Stated problem. Set the lines down again exactly, first line through the line that contains "SUN_DIR = Vector((math.sin(SUN_AZ)", with no pictures.

Material.
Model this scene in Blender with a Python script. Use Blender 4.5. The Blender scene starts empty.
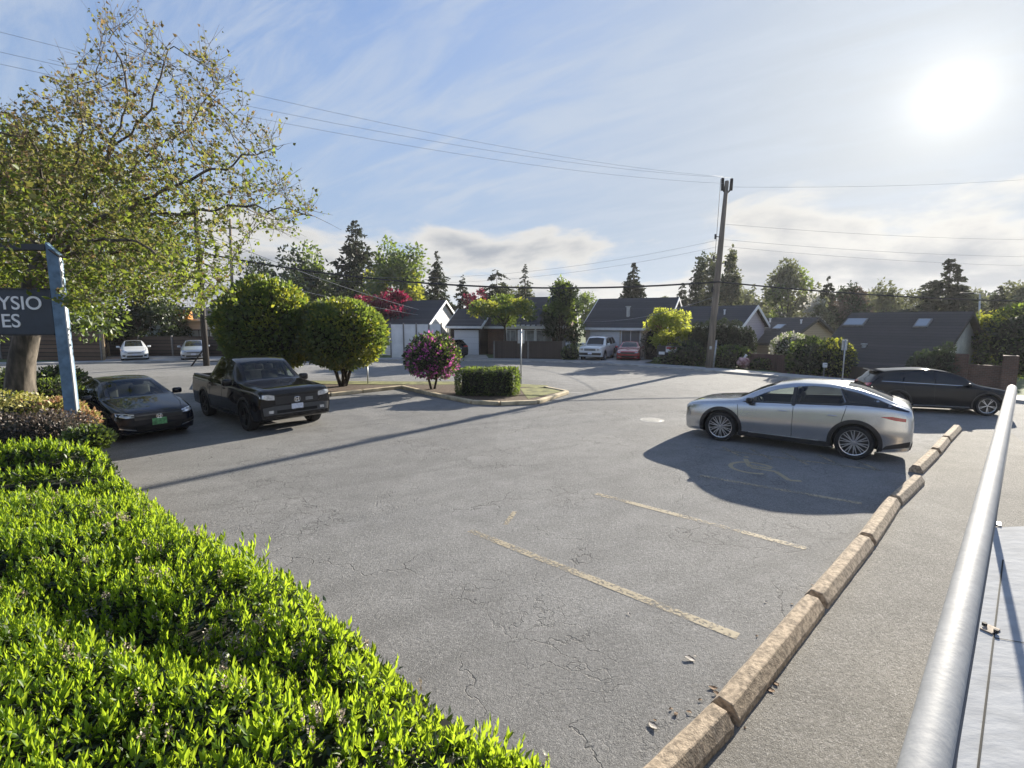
import bpy, bmesh, math, random
import numpy as np
from mathutils import Vector, Matrix
from mathutils.bvhtree import BVHTree

random.seed(7)
RNG = np.random.default_rng(7)
S = bpy.context.scene
COL = S.collection

# ------------------------------------------------------------------ camera, sky, sun, exposure
CAM_H = 3.1
FPX = 500.0
PITCH = math.atan(64 / 500)
cam = bpy.data.cameras.new('camera')
cam.sensor_width = 36
cam.lens = FPX / 1024 * 36
cam.clip_start = 0.05
cam.clip_end = 3000
camo = bpy.data.objects.new('camera', cam)
COL.objects.link(camo)
camo.location = (0, 0, CAM_H)
camo.rotation_euler = (math.pi / 2 - PITCH, 0, 0)
S.camera = camo

SUN_AZ = math.radians(41.0)      # from +Y towards +X
SUN_EL = math.radians(18.4)
SUN_DIR = Vector((math.sin(SUN_AZ) * math.cos(SUN_EL), math.cos(SUN_AZ) * math.cos(SUN_EL), math.sin(SUN_EL)))

S.view_settings.view_transform = 'Standard'
S.view_settings.look = 'None'
EXPOSURE = 1.4
S.view_settings.exposure = EXPOSURE
S.view_settings.gamma = 1
S.cycles.use_denoising = True
S.cycles.max_bounces = 7
S.cycles.diffuse_bounces = 3
S.cycles.glossy_bounces = 3
S.cycles.transmission_bounces = 4
S.cycles.caustics_reflective = False
S.cycles.caustics_refractive = False
S.cycles.sample_clamp_indirect = 6

w = bpy.data.worlds.new('World')
S.world = w
w.use_nodes = True
NT = w.node_tree
for n in list(NT.nodes):
    NT.nodes.remove(n)


def N(t, kind, **kw):
    n = t.nodes.new(kind)
    for k, v in kw.items():
        setattr(n, k, v)
    return n


def lk(t, a, b):
    t.links.new(a, b)


def mth(t, op, a, b=None, clamp=False):
    n = t.nodes.new('ShaderNodeMath')
    n.operation = op
    n.use_clamp = clamp
    for i, v in enumerate((a, b)):
        if v is None:
            continue
        if isinstance(v, (int, float)):
            n.inputs[i].default_value = v
        else:
            t.links.new(v, n.inputs[i])
    return n.outputs[0]


def maprange(t, v, a, b, c=0.0, d=1.0, smooth=True):
    n = t.nodes.new('ShaderNodeMapRange')
    n.interpolation_type = 'SMOOTHSTEP' if smooth else 'LINEAR'
    t.links.new(v, n.inputs[0])
    for i, x in zip((1, 2, 3, 4), (a, b, c, d)):
        n.inputs[i].default_value = x
    return n.outputs[0]


def mixc(t, f, a, b):
    n = t.nodes.new('ShaderNodeMix')
    n.data_type = 'RGBA'
    for sock, v in ((n.inputs[0], f), (n.inputs[6], a), (n.inputs[7], b)):
        if isinstance(v, (int, float)):
            sock.default_value = v
        elif isinstance(v, tuple):
            sock.default_value = (v[0], v[1], v[2], 1)
        else:
            t.links.new(v, sock)
    return n.outputs[2]


SKY_STRENGTH = 0.15
sky = N(NT, 'ShaderNodeTexSky', sky_type='NISHITA', sun_disc=False, sun_elevation=SUN_EL, sun_rotation=SUN_AZ,
        altitude=50, air_density=1.0, dust_density=0.5, ozone_density=2.0)
tc = N(NT, 'ShaderNodeTexCoord')
sep = N(NT, 'ShaderNodeSeparateXYZ')
lk(NT, tc.outputs['Generated'], sep.inputs[0])
zc = mth(NT, 'MAXIMUM', sep.outputs[2], 0.0)
den = mth(NT, 'ADD', zc, 0.16)
u = mth(NT, 'DIVIDE', sep.outputs[0], den)
v = mth(NT, 'DIVIDE', sep.outputs[1], den)
cmb = N(NT, 'ShaderNodeCombineXYZ')
lk(NT, u, cmb.inputs[0]); lk(NT, v, cmb.inputs[1])
# high thin cirrus, stretched
mp0 = N(NT, 'ShaderNodeMapping')
mp0.inputs['Rotation'].default_value = (0, 0, math.radians(36))
lk(NT, cmb.outputs[0], mp0.inputs[0])
mp = N(NT, 'ShaderNodeMapping')
mp.inputs['Scale'].default_value = (0.75, 2.9, 1)
lk(NT, mp0.outputs[0], mp.inputs[0])
n1 = N(NT, 'ShaderNodeTexNoise')
n1.inputs['Scale'].default_value = 2.1; n1.inputs['Detail'].default_value = 9
n1.inputs['Roughness'].default_value = 0.62; n1.inputs['Distortion'].default_value = 0.6
lk(NT, mp.outputs[0], n1.inputs[0])
n1b = N(NT, 'ShaderNodeTexNoise')
n1b.inputs['Scale'].default_value = 0.8; n1b.inputs['Detail'].default_value = 4
lk(NT, cmb.outputs[0], n1b.inputs[0])
cirrus = mth(NT, 'MULTIPLY', maprange(NT, n1.outputs[0], 0.36, 0.66), maprange(NT, n1b.outputs[0], 0.22, 0.55))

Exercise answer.
Model this scene in Blender with a Python script. Use Blender 4.5. The Blender scene starts empty.
import bpy, bmesh, math, random
import numpy as np
from mathutils import Vector, Matrix
from mathutils.bvhtree import BVHTree

random.seed(7)
RNG = np.random.default_rng(7)
S = bpy.context.scene
COL = S.collection

# ------------------------------------------------------------------ camera, sky, sun, exposure
CAM_H = 3.1
FPX = 500.0
PITCH = math.atan(64 / 500)
cam = bpy.data.cameras.new('camera')
cam.sensor_width = 36
cam.lens = FPX / 1024 * 36
cam.clip_start = 0.05
cam.clip_end = 3000
camo = bpy.data.objects.new('camera', cam)
COL.objects.link(camo)
camo.location = (0, 0, CAM_H)
camo.rotation_euler = (math.pi / 2 - PITCH, 0, 0)
S.camera = camo

SUN_AZ = math.radians(41.0)      # from +Y towards +X
SUN_EL = math.radians(18.4)
SUN_DIR = Vector((math.sin(SUN_AZ) * math.cos(SUN_EL), math.cos(SUN_AZ) * math.cos(SUN_EL), math.sin(SUN_EL)))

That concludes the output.